Russell Smith wrote:
* Reduces the total amount of time the system spends vacuuming since it
only vacuums when needed.
Can be easily done with cron.
Can you do partial table vacuums with CRON?
You can work out the smartest time to vacuum with cron? I thought it just
scheduled tasks at certain times.
To be fair, autovacuum can't do partial table vacuums either, in fact
nothing can right now. Perhaps someday something like this will be
feasible.
* Eliminates one of the criticisms that the public has against
PostgreSQL (justifed or not)
Agreed.
This is really the same as the previous RTFM question/response. People
criticise because vacuum is foreign to them,
and for newbie's that equals too hard, next db please. As much as it is a
technical issue, it's an advocacy issue too.

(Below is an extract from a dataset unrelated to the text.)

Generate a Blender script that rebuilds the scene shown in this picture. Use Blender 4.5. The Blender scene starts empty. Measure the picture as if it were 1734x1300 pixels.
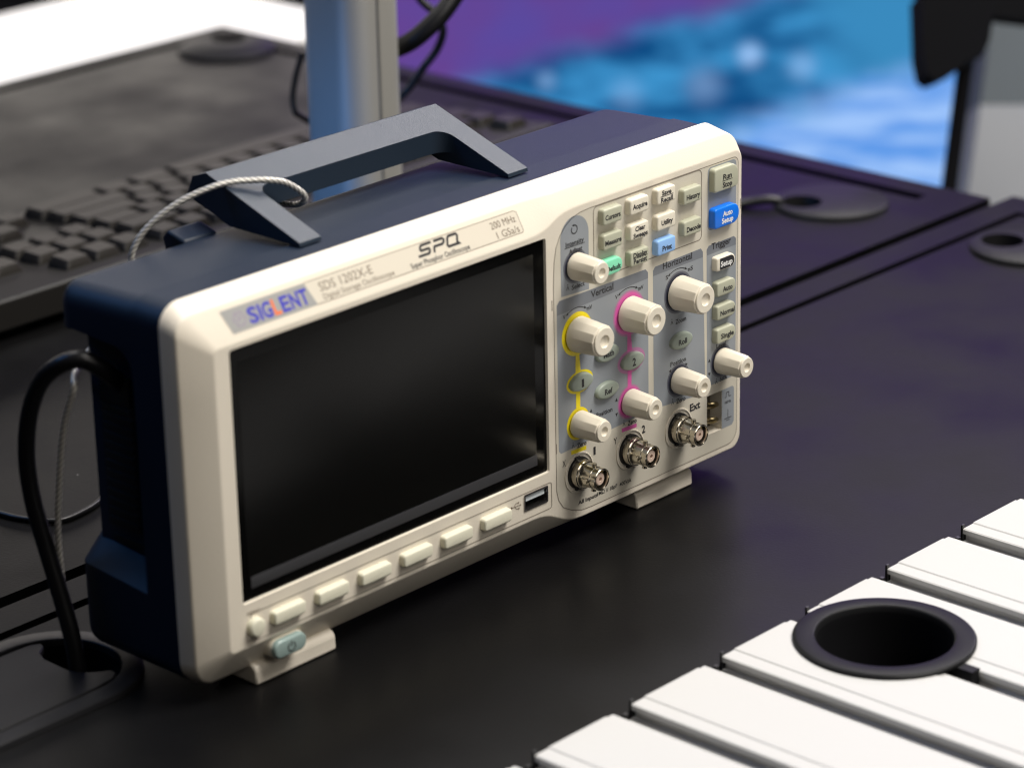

This bullet point is absolutely an advocacy issue. Every developer that
says "next db please" will probably not come back to PostgreSQL for
quite some time, thus bolstering the userbase of the competition and
reducing the userbase of PostgreSQL.
Plus we finally get XID wraparound protection. We finally decided that for 8.1
we needed some protection, which I think
Tom committed. This again may be a newbie thing. But there are a lot of
newbies out there then. We've see on the lists
and on IRC this problem pop up a number of times. And people say "Why didn't it
tell me", RTFM it's exactly what they want
to hear, or the fact they thought they read the manual, and missed
understanding that bit.
I think this point hasn't been stressed enough. With nested
transactions these days (not to mention faster hardware) I can see XID
wraparound becoming a much bigger issue.